> _DATASET CONTENT_
--- --- ---

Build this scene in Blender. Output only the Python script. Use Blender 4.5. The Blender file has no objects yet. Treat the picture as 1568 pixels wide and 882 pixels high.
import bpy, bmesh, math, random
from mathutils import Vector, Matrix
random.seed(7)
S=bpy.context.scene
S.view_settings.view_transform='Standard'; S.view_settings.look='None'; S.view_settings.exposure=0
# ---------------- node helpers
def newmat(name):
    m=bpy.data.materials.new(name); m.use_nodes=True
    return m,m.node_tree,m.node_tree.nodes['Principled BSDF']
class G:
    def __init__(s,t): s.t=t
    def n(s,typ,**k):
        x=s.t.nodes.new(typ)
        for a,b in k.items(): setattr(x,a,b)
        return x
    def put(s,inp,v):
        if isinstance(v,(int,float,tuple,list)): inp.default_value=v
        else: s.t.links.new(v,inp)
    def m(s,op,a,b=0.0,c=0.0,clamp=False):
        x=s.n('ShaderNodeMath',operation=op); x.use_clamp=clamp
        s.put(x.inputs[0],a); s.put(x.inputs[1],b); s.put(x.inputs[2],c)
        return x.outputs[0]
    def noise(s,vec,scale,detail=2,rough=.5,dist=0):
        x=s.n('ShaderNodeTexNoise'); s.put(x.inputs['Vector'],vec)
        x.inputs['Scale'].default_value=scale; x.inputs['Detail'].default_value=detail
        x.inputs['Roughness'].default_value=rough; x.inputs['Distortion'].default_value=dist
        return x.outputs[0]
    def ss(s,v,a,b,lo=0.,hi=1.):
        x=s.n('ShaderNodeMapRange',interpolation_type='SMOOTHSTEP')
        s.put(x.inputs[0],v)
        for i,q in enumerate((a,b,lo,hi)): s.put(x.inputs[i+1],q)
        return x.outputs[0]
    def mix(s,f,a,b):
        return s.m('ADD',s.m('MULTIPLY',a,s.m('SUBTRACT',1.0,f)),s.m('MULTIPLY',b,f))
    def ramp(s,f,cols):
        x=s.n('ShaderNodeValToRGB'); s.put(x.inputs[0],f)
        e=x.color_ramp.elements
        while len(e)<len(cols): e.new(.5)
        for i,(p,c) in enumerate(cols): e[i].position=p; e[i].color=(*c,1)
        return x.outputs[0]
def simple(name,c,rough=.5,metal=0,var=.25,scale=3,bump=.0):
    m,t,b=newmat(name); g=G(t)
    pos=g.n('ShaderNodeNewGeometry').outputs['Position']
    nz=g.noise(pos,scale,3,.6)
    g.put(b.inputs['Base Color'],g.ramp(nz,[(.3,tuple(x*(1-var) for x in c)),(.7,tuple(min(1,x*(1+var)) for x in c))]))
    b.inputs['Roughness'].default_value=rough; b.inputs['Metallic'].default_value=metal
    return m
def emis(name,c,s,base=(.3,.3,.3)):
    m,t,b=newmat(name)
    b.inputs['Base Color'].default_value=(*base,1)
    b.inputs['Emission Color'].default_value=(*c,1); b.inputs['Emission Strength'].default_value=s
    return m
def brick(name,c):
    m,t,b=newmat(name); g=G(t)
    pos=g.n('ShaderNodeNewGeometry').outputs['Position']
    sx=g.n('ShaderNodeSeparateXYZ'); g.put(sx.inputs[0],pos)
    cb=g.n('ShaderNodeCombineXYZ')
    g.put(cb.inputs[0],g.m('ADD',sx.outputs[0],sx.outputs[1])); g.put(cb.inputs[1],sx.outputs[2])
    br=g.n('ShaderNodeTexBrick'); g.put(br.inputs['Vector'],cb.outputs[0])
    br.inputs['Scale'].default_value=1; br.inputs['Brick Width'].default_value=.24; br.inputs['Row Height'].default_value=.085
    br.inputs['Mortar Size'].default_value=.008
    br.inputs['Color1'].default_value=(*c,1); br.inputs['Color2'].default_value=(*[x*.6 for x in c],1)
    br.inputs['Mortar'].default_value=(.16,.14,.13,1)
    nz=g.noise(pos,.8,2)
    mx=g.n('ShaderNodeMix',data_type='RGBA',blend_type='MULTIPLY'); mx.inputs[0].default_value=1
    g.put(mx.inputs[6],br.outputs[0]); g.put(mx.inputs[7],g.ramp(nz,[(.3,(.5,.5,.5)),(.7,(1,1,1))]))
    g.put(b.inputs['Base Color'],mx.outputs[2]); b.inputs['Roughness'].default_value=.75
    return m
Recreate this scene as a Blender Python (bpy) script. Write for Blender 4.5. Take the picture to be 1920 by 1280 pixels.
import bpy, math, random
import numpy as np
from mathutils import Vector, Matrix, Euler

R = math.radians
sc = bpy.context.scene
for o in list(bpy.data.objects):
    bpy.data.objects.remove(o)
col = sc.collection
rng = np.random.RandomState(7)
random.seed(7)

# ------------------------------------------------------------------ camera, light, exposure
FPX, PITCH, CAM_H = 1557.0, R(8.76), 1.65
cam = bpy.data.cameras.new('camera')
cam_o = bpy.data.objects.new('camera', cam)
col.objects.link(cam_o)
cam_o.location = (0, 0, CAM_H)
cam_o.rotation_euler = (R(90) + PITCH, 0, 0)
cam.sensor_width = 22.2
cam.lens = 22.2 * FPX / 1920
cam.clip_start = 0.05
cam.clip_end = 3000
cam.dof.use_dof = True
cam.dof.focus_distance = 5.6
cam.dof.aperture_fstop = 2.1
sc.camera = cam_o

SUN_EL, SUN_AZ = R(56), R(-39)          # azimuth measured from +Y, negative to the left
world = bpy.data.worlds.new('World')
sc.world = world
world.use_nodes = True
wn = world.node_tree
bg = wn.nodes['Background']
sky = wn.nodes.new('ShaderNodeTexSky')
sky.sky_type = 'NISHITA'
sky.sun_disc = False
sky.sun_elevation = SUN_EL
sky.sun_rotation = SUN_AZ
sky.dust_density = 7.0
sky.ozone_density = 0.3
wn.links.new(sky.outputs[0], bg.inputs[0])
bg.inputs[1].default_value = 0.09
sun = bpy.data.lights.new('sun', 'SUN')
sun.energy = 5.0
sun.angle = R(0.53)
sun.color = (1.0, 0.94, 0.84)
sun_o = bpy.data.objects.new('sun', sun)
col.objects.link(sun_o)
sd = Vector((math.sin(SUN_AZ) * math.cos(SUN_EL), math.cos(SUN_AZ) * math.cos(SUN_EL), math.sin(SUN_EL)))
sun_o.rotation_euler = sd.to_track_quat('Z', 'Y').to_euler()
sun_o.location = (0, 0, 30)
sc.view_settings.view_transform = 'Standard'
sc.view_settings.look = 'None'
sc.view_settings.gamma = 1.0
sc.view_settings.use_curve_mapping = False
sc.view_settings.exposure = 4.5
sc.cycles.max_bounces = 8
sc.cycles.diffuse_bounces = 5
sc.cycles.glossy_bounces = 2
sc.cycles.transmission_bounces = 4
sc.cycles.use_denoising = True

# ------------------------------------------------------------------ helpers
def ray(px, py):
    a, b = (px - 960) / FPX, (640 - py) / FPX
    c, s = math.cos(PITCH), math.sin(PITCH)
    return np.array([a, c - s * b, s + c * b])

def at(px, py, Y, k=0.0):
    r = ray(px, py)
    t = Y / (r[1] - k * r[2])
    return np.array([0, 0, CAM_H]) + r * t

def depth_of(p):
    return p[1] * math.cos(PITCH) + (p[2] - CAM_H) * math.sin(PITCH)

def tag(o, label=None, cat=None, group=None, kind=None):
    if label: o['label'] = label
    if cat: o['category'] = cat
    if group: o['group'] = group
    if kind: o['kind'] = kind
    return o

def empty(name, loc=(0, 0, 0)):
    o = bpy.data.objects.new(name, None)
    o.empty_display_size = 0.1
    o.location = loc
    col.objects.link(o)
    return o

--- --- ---

Repeat the data verbatim.

> _WRITTEN RESPONSE_
Build this scene in Blender. Output only the Python script. Use Blender 4.5. The Blender file has no objects yet. Treat the picture as 1568 pixels wide and 882 pixels high.
import bpy, bmesh, math, random
from mathutils import Vector, Matrix
random.seed(7)
S=bpy.context.scene
S.view_settings.view_transform='Standard'; S.view_settings.look='None'; S.view_settings.exposure=0
# ---------------- node helpers
def newmat(name):
    m=bpy.data.materials.new(name); m.use_nodes=True
    return m,m.node_tree,m.node_tree.nodes['Principled BSDF']
class G:
    def __init__(s,t): s.t=t
    def n(s,typ,**k):
        x=s.t.nodes.new(typ)
        for a,b in k.items(): setattr(x,a,b)
        return x
    def put(s,inp,v):
        if isinstance(v,(int,float,tuple,list)): inp.default_value=v
        else: s.t.links.new(v,inp)
    def m(s,op,a,b=0.0,c=0.0,clamp=False):
        x=s.n('ShaderNodeMath',operation=op); x.use_clamp=clamp
        s.put(x.inputs[0],a); s.put(x.inputs[1],b); s.put(x.inputs[2],c)
        return x.outputs[0]
    def noise(s,vec,scale,detail=2,rough=.5,dist=0):
        x=s.n('ShaderNodeTexNoise'); s.put(x.inputs['Vector'],vec)
        x.inputs['Scale'].default_value=scale; x.inputs['Detail'].default_value=detail
        x.inputs['Roughness'].default_value=rough; x.inputs['Distortion'].default_value=dist
        return x.outputs[0]
    def ss(s,v,a,b,lo=0.,hi=1.):
        x=s.n('ShaderNodeMapRange',interpolation_type='SMOOTHSTEP')
        s.put(x.inputs[0],v)
        for i,q in enumerate((a,b,lo,hi)): s.put(x.inputs[i+1],q)
        return x.outputs[0]
    def mix(s,f,a,b):
        return s.m('ADD',s.m('MULTIPLY',a,s.m('SUBTRACT',1.0,f)),s.m('MULTIPLY',b,f))
    def ramp(s,f,cols):
        x=s.n('ShaderNodeValToRGB'); s.put(x.inputs[0],f)
        e=x.color_ramp.elements
        while len(e)<len(cols): e.new(.5)
        for i,(p,c) in enumerate(cols): e[i].position=p; e[i].color=(*c,1)
        return x.outputs[0]
def simple(name,c,rough=.5,metal=0,var=.25,scale=3,bump=.0):
    m,t,b=newmat(name); g=G(t)
    pos=g.n('ShaderNodeNewGeometry').outputs['Position']
    nz=g.noise(pos,scale,3,.6)
    g.put(b.inputs['Base Color'],g.ramp(nz,[(.3,tuple(x*(1-var) for x in c)),(.7,tuple(min(1,x*(1+var)) for x in c))]))
    b.inputs['Roughness'].default_value=rough; b.inputs['Metallic'].default_value=metal
    return m
def emis(name,c,s,base=(.3,.3,.3)):
    m,t,b=newmat(name)
    b.inputs['Base Color'].default_value=(*base,1)
    b.inputs['Emission Color'].default_value=(*c,1); b.inputs['Emission Strength'].default_value=s
    return m
def brick(name,c):
    m,t,b=newmat(name); g=G(t)
    pos=g.n('ShaderNodeNewGeometry').outputs['Position']
    sx=g.n('ShaderNodeSeparateXYZ'); g.put(sx.inputs[0],pos)
    cb=g.n('ShaderNodeCombineXYZ')
    g.put(cb.inputs[0],g.m('ADD',sx.outputs[0],sx.outputs[1])); g.put(cb.inputs[1],sx.outputs[2])
    br=g.n('ShaderNodeTexBrick'); g.put(br.inputs['Vector'],cb.outputs[0])
    br.inputs['Scale'].default_value=1; br.inputs['Brick Width'].default_value=.24; br.inputs['Row Height'].default_value=.085
    br.inputs['Mortar Size'].default_value=.008
    br.inputs['Color1'].default_value=(*c,1); br.inputs['Color2'].default_value=(*[x*.6 for x in c],1)
    br.inputs['Mortar'].default_value=(.16,.14,.13,1)
    nz=g.noise(pos,.8,2)
    mx=g.n('ShaderNodeMix',data_type='RGBA',blend_type='MULTIPLY'); mx.inputs[0].default_value=1
    g.put(mx.inputs[6],br.outputs[0]); g.put(mx.inputs[7],g.ramp(nz,[(.3,(.5,.5,.5)),(.7,(1,1,1))]))
    g.put(b.inputs['Base Color'],mx.outputs[2]); b.inputs['Roughness'].default_value=.75
    return m
Recreate this scene as a Blender Python (bpy) script. Write for Blender 4.5. Take the picture to be 1920 by 1280 pixels.
import bpy, math, random
import numpy as np
from mathutils import Vector, Matrix, Euler

R = math.radians
sc = bpy.context.scene
for o in list(bpy.data.objects):
    bpy.data.objects.remove(o)
col = sc.collection
rng = np.random.RandomState(7)
random.seed(7)

# ------------------------------------------------------------------ camera, light, exposure
FPX, PITCH, CAM_H = 1557.0, R(8.76), 1.65
cam = bpy.data.cameras.new('camera')
cam_o = bpy.data.objects.new('camera', cam)
col.objects.link(cam_o)
cam_o.location = (0, 0, CAM_H)
cam_o.rotation_euler = (R(90) + PITCH, 0, 0)
cam.sensor_width = 22.2
cam.lens = 22.2 * FPX / 1920
cam.clip_start = 0.05
cam.clip_end = 3000
cam.dof.use_dof = True
cam.dof.focus_distance = 5.6
cam.dof.aperture_fstop = 2.1
sc.camera = cam_o

SUN_EL, SUN_AZ = R(56), R(-39)          # azimuth measured from +Y, negative to the left
world = bpy.data.worlds.new('World')
sc.world = world
world.use_nodes = True
wn = world.node_tree
bg = wn.nodes['Background']
sky = wn.nodes.new('ShaderNodeTexSky')
sky.sky_type = 'NISHITA'
sky.sun_disc = False
sky.sun_elevation = SUN_EL
sky.sun_rotation = SUN_AZ
sky.dust_density = 7.0
sky.ozone_density = 0.3
wn.links.new(sky.outputs[0], bg.inputs[0])
bg.inputs[1].default_value = 0.09
sun = bpy.data.lights.new('sun', 'SUN')
sun.energy = 5.0
sun.angle = R(0.53)
sun.color = (1.0, 0.94, 0.84)
sun_o = bpy.data.objects.new('sun', sun)
col.objects.link(sun_o)
sd = Vector((math.sin(SUN_AZ) * math.cos(SUN_EL), math.cos(SUN_AZ) * math.cos(SUN_EL), math.sin(SUN_EL)))
sun_o.rotation_euler = sd.to_track_quat('Z', 'Y').to_euler()
sun_o.location = (0, 0, 30)
sc.view_settings.view_transform = 'Standard'
sc.view_settings.look = 'None'
sc.view_settings.gamma = 1.0
sc.view_settings.use_curve_mapping = False
sc.view_settings.exposure = 4.5
sc.cycles.max_bounces = 8
sc.cycles.diffuse_bounces = 5
sc.cycles.glossy_bounces = 2
sc.cycles.transmission_bounces = 4
sc.cycles.use_denoising = True

# ------------------------------------------------------------------ helpers
def ray(px, py):
    a, b = (px - 960) / FPX, (640 - py) / FPX
    c, s = math.cos(PITCH), math.sin(PITCH)
    return np.array([a, c - s * b, s + c * b])

def at(px, py, Y, k=0.0):
    r = ray(px, py)
    t = Y / (r[1] - k * r[2])
    return np.array([0, 0, CAM_H]) + r * t

def depth_of(p):
    return p[1] * math.cos(PITCH) + (p[2] - CAM_H) * math.sin(PITCH)

def tag(o, label=None, cat=None, group=None, kind=None):
    if label: o['label'] = label
    if cat: o['category'] = cat
    if group: o['group'] = group
    if kind: o['kind'] = kind
    return o

def empty(name, loc=(0, 0, 0)):
    o = bpy.data.objects.new(name, None)
    o.empty_display_size = 0.1
    o.location = loc
    col.objects.link(o)
    return o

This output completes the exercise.